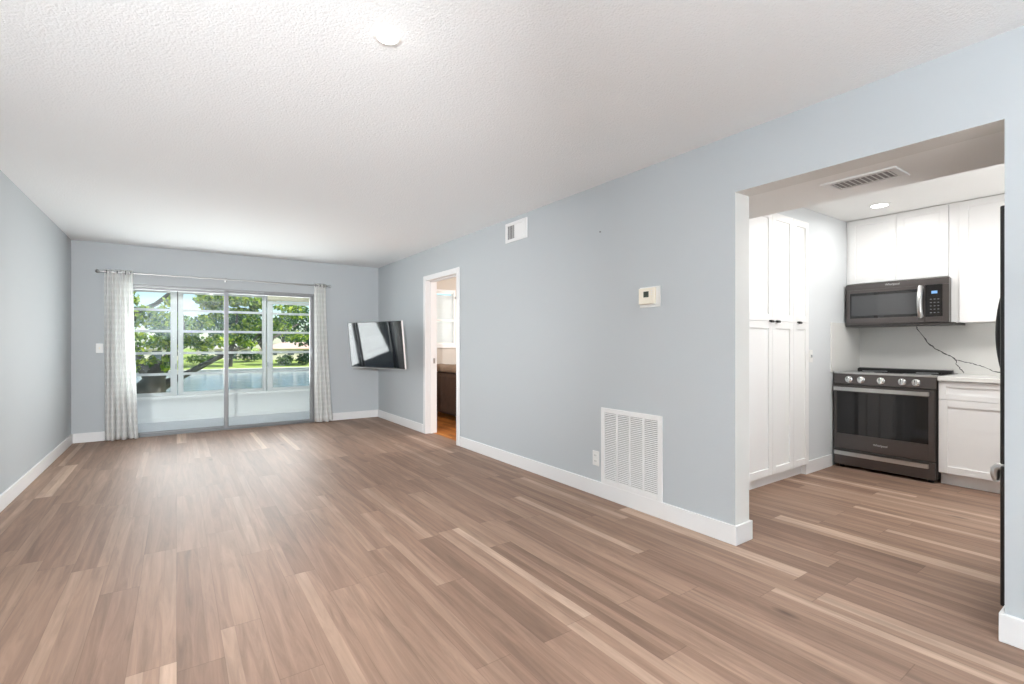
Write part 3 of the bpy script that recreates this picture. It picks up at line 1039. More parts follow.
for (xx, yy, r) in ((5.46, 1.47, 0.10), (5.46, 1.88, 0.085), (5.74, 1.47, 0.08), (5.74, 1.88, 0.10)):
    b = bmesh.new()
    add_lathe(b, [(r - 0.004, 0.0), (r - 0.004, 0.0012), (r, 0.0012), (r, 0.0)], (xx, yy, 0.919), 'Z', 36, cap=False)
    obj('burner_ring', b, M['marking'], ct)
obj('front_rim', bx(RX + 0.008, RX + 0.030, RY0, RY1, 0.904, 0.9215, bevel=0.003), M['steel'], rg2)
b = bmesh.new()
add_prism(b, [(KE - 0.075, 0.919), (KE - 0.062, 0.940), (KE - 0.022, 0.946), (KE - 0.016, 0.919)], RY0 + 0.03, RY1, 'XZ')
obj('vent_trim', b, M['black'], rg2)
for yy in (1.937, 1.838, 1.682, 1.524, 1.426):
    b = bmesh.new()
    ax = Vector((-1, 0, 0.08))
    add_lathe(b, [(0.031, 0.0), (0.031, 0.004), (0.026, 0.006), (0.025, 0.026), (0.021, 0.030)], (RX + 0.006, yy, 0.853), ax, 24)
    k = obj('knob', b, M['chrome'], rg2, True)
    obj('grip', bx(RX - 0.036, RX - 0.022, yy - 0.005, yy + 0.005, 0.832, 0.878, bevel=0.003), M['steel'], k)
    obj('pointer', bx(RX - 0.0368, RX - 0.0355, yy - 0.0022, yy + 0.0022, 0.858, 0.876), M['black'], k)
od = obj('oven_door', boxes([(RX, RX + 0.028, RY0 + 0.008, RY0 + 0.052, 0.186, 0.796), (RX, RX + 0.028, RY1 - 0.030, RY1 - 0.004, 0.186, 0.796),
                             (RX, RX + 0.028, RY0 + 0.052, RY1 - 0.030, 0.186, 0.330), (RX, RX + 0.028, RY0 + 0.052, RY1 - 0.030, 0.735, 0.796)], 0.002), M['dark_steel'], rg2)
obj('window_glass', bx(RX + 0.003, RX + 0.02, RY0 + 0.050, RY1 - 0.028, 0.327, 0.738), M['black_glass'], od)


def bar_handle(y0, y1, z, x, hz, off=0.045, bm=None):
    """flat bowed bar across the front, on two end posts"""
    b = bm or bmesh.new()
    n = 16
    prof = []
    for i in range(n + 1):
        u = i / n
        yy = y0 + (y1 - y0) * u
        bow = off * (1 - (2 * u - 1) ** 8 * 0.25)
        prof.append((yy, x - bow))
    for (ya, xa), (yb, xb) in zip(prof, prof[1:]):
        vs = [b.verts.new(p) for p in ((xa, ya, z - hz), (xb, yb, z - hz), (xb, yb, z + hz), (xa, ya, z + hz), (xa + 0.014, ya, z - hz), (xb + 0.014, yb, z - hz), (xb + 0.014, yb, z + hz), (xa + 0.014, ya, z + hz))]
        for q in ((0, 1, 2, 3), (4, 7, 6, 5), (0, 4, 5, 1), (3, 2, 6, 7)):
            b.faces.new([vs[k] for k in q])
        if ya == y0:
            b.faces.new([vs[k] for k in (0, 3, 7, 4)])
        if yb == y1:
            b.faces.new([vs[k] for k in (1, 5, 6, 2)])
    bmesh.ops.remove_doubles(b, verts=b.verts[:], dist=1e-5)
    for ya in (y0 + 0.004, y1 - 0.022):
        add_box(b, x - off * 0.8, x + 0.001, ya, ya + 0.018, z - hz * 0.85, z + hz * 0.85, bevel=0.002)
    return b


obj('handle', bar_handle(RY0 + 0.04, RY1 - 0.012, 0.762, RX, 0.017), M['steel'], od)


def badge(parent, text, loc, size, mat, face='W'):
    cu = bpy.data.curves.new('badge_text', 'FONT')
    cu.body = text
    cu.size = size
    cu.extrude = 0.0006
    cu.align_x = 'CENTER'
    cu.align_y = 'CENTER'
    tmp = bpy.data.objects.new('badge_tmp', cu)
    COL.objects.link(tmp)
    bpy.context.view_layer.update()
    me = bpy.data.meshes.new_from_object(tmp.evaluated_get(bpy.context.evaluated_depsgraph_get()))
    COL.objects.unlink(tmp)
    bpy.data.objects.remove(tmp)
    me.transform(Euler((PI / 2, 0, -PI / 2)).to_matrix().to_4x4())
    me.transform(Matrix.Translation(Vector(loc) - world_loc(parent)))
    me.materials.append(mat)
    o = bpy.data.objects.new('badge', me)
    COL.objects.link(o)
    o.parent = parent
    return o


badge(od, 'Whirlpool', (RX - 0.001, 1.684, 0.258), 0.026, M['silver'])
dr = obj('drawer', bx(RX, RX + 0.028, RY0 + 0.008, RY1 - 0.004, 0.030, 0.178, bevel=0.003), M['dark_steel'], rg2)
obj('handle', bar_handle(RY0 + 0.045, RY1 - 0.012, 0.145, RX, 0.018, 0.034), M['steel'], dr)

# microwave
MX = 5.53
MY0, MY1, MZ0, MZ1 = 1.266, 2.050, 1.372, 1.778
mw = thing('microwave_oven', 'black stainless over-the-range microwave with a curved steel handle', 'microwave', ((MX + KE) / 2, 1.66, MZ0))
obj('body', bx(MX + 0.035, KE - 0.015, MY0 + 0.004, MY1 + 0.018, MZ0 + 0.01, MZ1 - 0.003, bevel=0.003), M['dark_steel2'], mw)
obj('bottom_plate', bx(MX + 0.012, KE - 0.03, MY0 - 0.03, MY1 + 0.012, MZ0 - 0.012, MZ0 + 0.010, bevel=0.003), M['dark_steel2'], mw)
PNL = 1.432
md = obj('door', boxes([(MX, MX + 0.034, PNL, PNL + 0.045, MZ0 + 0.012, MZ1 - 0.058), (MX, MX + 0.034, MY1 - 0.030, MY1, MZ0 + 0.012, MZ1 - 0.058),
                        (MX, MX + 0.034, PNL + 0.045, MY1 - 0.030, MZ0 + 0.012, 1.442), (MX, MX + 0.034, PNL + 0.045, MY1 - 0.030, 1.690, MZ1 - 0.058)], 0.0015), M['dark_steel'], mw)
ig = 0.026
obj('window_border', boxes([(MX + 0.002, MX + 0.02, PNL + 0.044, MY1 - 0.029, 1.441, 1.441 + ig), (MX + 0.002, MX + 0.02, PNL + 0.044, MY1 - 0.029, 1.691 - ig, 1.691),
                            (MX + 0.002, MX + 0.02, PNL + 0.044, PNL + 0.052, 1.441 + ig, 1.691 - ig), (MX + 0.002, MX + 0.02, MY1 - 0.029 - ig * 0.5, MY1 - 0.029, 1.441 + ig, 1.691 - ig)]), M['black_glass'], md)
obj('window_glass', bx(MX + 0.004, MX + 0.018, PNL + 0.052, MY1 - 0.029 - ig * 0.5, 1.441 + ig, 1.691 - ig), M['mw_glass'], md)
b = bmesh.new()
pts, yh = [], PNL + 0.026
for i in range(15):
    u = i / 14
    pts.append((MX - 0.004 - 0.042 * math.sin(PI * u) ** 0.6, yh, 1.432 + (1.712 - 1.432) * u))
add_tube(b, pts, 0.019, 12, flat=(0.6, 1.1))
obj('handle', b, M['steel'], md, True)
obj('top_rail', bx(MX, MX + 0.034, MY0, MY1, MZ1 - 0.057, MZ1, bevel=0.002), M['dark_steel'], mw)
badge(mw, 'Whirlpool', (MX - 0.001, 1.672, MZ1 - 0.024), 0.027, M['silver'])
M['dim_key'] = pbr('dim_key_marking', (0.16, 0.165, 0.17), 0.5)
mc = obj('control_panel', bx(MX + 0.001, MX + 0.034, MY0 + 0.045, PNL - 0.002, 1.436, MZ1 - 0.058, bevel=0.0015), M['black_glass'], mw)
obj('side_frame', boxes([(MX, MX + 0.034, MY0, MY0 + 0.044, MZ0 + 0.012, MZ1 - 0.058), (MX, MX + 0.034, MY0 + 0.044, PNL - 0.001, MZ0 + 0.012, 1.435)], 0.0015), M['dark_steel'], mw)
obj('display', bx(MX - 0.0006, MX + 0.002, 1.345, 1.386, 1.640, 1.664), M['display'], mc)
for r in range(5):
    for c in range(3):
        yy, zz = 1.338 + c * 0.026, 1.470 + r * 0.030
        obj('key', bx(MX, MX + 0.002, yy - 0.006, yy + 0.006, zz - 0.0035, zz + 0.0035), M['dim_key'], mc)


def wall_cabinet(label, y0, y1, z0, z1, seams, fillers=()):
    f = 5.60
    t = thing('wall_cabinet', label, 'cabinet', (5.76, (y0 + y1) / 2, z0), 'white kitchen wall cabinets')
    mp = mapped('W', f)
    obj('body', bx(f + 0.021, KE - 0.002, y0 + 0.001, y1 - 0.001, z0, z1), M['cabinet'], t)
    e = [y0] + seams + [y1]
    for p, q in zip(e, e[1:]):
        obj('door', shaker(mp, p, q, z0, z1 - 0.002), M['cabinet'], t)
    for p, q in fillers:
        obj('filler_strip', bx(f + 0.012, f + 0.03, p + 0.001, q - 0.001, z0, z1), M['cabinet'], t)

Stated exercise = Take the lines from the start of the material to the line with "obj('window_glass', bx(RX +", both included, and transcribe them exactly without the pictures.

Result for this exercise =
Write part 3 of the bpy script that recreates this picture. It picks up at line 1039. More parts follow.
for (xx, yy, r) in ((5.46, 1.47, 0.10), (5.46, 1.88, 0.085), (5.74, 1.47, 0.08), (5.74, 1.88, 0.10)):
    b = bmesh.new()
    add_lathe(b, [(r - 0.004, 0.0), (r - 0.004, 0.0012), (r, 0.0012), (r, 0.0)], (xx, yy, 0.919), 'Z', 36, cap=False)
    obj('burner_ring', b, M['marking'], ct)
obj('front_rim', bx(RX + 0.008, RX + 0.030, RY0, RY1, 0.904, 0.9215, bevel=0.003), M['steel'], rg2)
b = bmesh.new()
add_prism(b, [(KE - 0.075, 0.919), (KE - 0.062, 0.940), (KE - 0.022, 0.946), (KE - 0.016, 0.919)], RY0 + 0.03, RY1, 'XZ')
obj('vent_trim', b, M['black'], rg2)
for yy in (1.937, 1.838, 1.682, 1.524, 1.426):
    b = bmesh.new()
    ax = Vector((-1, 0, 0.08))
    add_lathe(b, [(0.031, 0.0), (0.031, 0.004), (0.026, 0.006), (0.025, 0.026), (0.021, 0.030)], (RX + 0.006, yy, 0.853), ax, 24)
    k = obj('knob', b, M['chrome'], rg2, True)
    obj('grip', bx(RX - 0.036, RX - 0.022, yy - 0.005, yy + 0.005, 0.832, 0.878, bevel=0.003), M['steel'], k)
    obj('pointer', bx(RX - 0.0368, RX - 0.0355, yy - 0.0022, yy + 0.0022, 0.858, 0.876), M['black'], k)
od = obj('oven_door', boxes([(RX, RX + 0.028, RY0 + 0.008, RY0 + 0.052, 0.186, 0.796), (RX, RX + 0.028, RY1 - 0.030, RY1 - 0.004, 0.186, 0.796),
                             (RX, RX + 0.028, RY0 + 0.052, RY1 - 0.030, 0.186, 0.330), (RX, RX + 0.028, RY0 + 0.052, RY1 - 0.030, 0.735, 0.796)], 0.002), M['dark_steel'], rg2)
obj('window_glass', bx(RX + 0.003, RX + 0.02, RY0 + 0.050, RY1 - 0.028, 0.327, 0.738), M['black_glass'], od)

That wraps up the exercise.